With her granddaughter’s birthday quickly approaching, Joanie Gottlieb was stuck on what to get that might please a newly six-year-old. Most toys on the market were entertaining, sure, but didn’t exactly possess the specialness or heart-warming feeling that she wanted to provoke in Gigi, her granddaughter. Luckily, a good friend told her a story of how she was recently cleaning out her attic and stumbled across an old dollhouse that her father had created for her daughter, who is now 44 and pregnant. Rather than leaving it up there, she plans to preserve her father’s craftsmanship and give it to her new grandchild. Well, there’s an idea!
Gottlieb began researching. She had made one house in the past, as a fun project, and ended up selling it by chance on Facebook Marketplace. But this project required even more extensive planning. She worked to specialize the farmhouse with small pieces of love: headphones on a chair because Gigi loves music, a pink bedspread because it’s Gigi’s favorite color and a picture of herself and her husband above the fireplace in the main family room.
“I was trying to think of something that I could do for her that was handmade and may be an heirloom,” Gottlieb said. “I wanted to give her something that she could proudly say ‘Oh, my grandmother made this for me.’”
Gigi’s dollhouse, as it is now labeled, took about two months. Gottlieb’s passion for this unique craft, however, has stretched on for about six.
The house she had made previously had a modern-Victorian style, which she, of course, added her own touch to.
“I didn’t bring it to the past,” Gottlieb said. “I kept it as if someone had renovated it, and took out some details I didn’t really like, like arched windows or bricked exterior. That one sold right away.”
With attention growing among friends and strangers alike on Facebook, one man reached out asking for a personalized, masculine house for his apartment. With that, her craft grew into a full-time hobby and part-time job. She is currently working on this newest house, which is a bit of a change from the houses she normally makes. She plans for it to be three stories, and to incorporate a music room, inspired by the man for whom she is making it.
“The inspiration for this one is the man himself,” Gottlieb said. “For the houses, a little bit of it is who you are building it for, a little is the general style of the house.”
And each house’s completion is no small feat. It takes an average of three months from start to finish, beginning with Gottlieb ordering the cutouts online. Once they arrive in a 50 pound flatbox, she has to saw out the pieces and tape them together to visualize what it might look like in the end.
“Then you take it apart again so you can do the wallpaper, the floors, the painting, the windows,” Gottlieb said. “Everything has to be done in stages because if you glue it together at the beginning, it is impossible to decorate it. Every single floor has to be perceived.”

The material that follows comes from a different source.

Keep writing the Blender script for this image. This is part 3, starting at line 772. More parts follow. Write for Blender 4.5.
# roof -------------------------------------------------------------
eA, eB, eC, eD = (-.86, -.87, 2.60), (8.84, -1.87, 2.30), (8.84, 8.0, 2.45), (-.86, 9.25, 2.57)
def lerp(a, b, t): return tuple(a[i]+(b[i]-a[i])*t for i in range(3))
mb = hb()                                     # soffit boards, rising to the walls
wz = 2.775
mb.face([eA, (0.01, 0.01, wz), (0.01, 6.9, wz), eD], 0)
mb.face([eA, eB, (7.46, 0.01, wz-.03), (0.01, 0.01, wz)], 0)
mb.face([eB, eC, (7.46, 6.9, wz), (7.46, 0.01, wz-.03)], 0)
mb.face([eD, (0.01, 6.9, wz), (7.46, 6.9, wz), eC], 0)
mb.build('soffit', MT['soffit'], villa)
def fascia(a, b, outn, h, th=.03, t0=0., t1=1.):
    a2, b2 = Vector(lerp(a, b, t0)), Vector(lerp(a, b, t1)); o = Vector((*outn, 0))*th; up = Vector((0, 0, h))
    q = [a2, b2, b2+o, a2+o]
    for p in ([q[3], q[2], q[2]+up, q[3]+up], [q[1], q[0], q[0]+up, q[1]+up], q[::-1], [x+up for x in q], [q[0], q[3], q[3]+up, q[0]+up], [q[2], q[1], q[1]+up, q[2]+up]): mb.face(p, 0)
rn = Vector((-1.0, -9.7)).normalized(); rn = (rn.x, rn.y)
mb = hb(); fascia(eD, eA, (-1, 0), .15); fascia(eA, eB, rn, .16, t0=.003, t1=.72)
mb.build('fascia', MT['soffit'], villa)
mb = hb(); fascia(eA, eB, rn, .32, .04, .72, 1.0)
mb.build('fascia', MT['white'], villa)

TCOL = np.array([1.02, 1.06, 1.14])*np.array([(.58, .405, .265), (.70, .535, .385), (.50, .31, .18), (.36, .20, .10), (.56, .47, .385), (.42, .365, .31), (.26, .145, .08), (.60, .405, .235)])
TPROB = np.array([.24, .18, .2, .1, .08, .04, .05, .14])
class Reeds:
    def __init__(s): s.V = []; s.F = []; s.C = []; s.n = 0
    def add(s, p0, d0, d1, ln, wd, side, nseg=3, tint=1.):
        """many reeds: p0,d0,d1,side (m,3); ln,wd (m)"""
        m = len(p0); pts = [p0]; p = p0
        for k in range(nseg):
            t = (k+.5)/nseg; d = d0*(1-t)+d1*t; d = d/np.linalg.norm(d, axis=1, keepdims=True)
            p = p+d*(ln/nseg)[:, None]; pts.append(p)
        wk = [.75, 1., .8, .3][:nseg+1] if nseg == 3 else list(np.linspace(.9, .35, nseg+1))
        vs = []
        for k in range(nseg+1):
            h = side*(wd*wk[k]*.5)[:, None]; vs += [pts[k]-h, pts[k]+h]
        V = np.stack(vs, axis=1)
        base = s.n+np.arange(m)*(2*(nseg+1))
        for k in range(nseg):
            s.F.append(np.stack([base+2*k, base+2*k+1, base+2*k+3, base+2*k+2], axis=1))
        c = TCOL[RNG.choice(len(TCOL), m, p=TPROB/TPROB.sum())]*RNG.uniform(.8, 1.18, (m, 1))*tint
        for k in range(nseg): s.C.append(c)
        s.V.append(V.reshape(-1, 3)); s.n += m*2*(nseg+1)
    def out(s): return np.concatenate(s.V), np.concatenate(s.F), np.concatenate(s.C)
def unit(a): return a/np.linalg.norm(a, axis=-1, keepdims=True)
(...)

If she can’t make something herself, she gets most of her decorations or supplies from Etsy. When she bought her first dollhouse template, she received a postcard directing her towards companies on Etsy who sell miniatures.
“I stumbled into a world that I had no idea existed,” Gottlieb said.
She has received items ranging from beds from Australia to brick-work from Greece, but mentioned that her favorite experience was attending the Philadelphia Miniatures Convention with her husband, where she met thousands of vendors selling things from kitchenware to functional lighting fixtures. Everything was handmade, and everything was tiny.
She hopes to continue on with her work, potentially even turning her business into a website. For now, she is sticking with making houses for loved ones, and embracing her imaginative side.
“My favorite part is the creativity,” Gottlieb said. “I try to make each one different. I try to get better at each one. I look at the mistakes I make with each one.”
And mistakes do happen. In Gigi’s house, Gottlieb spent a lot of time constructing an intricate chandelier, only for it to fall and break when she attempted to glue it to the ceiling. For anyone interested in learning more about what it takes to be an expert dollhouse-creator, she yields a piece of advice.
“You need a lot of patience,” Gottlieb said. “Sometimes glue doesn’t stick, wallpapers curl, chandeliers fall and break. You need a lot of patience because you are working on a very small thing in a very small space. There are going to be failures. Learn from it, and move on and grow.”